If time is critical you can analyze how time is spent in each business use case. For each activity note the total time and the waiting time. Analyze each activity to see if time can be reduced.

If cost is critical you can analyze the cost of each business use case. Note the cost of each activity. The cost is often directly related to the amount of work that is spent on the activity.

Analyzing Each Business Use Case on the Basis of Metrics

On the basis of the values used to measure the existing business use cases, together with the benchmark metrics, you can identify the business use case’s problems and limitations.

To understand the problems you find, you probably need to talk to the people involved in the business use cases under investigation. The aim is to gain insight into the problems and to elicit suggestions for improvements. If you have succeeded in motivating the employees to do the business-modeling work, they will respond by contributing valuable information and creative ideas.

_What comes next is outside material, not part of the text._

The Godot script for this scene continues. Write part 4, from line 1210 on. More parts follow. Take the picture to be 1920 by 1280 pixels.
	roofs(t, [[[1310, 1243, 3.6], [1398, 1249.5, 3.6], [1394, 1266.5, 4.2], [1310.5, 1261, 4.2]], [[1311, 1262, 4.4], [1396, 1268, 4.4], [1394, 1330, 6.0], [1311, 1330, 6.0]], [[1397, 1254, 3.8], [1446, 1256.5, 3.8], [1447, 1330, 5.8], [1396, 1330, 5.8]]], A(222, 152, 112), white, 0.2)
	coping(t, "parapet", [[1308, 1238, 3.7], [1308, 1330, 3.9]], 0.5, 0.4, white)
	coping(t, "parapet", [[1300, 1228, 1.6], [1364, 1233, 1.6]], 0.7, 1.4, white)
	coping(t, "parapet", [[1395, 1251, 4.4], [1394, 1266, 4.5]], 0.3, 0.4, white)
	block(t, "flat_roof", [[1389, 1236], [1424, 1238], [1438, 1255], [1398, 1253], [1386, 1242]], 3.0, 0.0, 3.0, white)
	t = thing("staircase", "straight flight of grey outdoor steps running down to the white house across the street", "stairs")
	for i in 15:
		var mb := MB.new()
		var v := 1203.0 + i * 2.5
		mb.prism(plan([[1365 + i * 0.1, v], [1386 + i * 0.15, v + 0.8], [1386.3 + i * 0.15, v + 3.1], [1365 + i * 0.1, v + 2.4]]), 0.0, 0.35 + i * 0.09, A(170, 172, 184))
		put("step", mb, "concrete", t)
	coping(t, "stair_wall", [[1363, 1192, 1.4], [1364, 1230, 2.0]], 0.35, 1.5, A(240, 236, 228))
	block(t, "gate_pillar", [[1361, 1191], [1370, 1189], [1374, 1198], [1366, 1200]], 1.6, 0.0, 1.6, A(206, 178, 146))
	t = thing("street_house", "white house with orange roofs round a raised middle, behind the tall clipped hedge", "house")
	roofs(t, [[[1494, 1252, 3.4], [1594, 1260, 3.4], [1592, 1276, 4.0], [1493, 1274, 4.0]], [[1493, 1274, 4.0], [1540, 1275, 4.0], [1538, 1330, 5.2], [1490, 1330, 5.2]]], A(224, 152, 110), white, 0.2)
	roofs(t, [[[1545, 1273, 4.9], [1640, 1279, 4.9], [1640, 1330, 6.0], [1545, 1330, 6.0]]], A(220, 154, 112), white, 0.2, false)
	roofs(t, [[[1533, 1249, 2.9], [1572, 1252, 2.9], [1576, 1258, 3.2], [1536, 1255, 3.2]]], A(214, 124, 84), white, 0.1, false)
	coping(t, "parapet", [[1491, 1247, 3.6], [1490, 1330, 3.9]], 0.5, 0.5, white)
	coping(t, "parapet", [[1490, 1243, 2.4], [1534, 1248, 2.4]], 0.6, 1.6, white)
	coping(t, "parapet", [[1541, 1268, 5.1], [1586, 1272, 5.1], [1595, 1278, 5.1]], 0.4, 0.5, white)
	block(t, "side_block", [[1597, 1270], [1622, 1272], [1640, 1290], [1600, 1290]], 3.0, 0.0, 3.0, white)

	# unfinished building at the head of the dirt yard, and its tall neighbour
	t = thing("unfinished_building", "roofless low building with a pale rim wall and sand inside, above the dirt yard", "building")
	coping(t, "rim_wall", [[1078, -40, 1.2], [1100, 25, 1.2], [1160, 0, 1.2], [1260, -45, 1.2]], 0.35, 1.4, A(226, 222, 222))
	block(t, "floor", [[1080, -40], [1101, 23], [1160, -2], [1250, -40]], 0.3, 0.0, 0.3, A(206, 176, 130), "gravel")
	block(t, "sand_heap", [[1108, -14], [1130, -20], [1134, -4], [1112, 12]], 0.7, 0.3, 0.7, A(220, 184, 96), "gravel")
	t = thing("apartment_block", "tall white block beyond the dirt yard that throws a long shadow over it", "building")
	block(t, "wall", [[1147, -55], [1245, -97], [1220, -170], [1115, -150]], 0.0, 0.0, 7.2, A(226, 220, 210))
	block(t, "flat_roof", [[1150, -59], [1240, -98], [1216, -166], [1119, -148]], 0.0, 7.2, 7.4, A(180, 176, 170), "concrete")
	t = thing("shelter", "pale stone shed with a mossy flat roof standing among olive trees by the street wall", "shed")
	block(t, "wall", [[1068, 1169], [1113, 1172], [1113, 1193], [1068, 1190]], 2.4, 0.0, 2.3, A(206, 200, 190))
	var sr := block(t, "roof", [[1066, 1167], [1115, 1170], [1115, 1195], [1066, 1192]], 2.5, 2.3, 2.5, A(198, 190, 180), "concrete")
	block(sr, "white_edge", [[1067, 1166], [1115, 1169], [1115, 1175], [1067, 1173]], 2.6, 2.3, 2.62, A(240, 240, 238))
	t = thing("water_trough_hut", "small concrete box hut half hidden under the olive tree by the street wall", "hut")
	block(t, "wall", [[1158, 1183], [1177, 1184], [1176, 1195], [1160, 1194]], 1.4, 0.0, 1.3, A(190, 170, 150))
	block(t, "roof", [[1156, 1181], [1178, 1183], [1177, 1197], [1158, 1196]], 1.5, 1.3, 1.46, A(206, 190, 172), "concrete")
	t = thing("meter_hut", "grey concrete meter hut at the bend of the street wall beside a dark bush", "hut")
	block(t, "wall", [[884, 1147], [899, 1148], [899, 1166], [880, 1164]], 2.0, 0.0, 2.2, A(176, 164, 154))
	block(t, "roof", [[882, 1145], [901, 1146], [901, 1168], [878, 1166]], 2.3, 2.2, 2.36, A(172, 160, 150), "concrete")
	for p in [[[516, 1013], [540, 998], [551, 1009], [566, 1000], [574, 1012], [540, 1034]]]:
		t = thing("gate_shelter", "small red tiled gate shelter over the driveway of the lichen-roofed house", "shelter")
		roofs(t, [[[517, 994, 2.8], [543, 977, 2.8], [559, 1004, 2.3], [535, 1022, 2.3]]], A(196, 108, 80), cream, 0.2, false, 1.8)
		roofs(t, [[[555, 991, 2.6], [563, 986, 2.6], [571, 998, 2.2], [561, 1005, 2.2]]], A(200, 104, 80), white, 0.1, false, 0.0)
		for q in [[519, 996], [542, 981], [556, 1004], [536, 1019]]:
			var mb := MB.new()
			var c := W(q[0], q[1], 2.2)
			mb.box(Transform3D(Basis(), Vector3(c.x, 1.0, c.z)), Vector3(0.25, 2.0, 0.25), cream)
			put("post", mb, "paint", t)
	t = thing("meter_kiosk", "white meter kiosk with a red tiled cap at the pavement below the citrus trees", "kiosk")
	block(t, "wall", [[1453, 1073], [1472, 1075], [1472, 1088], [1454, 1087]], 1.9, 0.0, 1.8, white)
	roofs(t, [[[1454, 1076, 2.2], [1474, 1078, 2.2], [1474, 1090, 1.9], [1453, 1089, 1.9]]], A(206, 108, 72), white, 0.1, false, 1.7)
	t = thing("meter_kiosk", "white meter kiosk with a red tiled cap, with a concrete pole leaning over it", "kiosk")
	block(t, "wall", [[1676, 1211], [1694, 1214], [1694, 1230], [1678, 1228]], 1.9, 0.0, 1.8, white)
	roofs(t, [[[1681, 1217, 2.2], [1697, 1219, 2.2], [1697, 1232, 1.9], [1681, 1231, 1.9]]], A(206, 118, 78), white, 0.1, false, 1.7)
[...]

Investigating Short-Term Rationalization Improvements

Investigate the possibility of making short-term rationalization improvements to the existing business use case. Short-term improvements show the employees that progress is being made early in the business-modeling work, which helps keep them motivated. Short-term improvements must be easy to implement and produce the results quickly. The staff can regard even small changes to the daily routine as very positive. In addition, by understanding the simple things that can improve the existing business, you will be better able to evaluate the more radical rationalization suggestions.

Analyzing Existing Use of Information Technology (IT) Support

Determine the existing business tools, with respect to both software and hardware. Describe how business tools optimizes the work, and discuss both the advantages and disadvantages of their use.

Investigate if greater effectiveness can be achieved by expanding or modifying the parts of the business use cases that are implemented using business tools. Be aware that old information systems can render an organization permanently hierarchical. Sometimes it is simply impossible to engineer a business without constructing a completely new information systems. At the same time, it is important to realize that it might be impossible to throw out, in one step, a system in which the business has invested a great deal of money.

Making an Inventory of Knowledge and Skills

Make an inventory of knowledge and special skills areas. This is important in order to understand the additional skills that will be required by the personnel of the new business. Look at the roles key personnel play in the existing business and determine how to spread this knowledge, possibly dividing the work tasks among several people. All businesses have key people—individuals who drive development or have unique knowledge about the business’ products. But it is dangerous to be too dependent on a few individuals. The business cannot in any way guarantee the availability of these people in the capacity required—if they fall ill or leave the business, it could be a catastrophe.

Determining Requirements for Future Changes

Try to determine the requirements for future changes in the business use case that might arise from the environment. This can result in changes in the existing business use cases, but may also show that the business must be able to offer completely new business use cases, whose requirements have not previously been envisaged. A competitive situation may require this; either because competitors are already offering certain services that customers are now demanding, or because the business has identified a new way of increasing its competitiveness. In the first case, it means launching something that is seen as being at least as good as the competitor’s product. In the second case, the business is in a much better position, being one step ahead of the competition.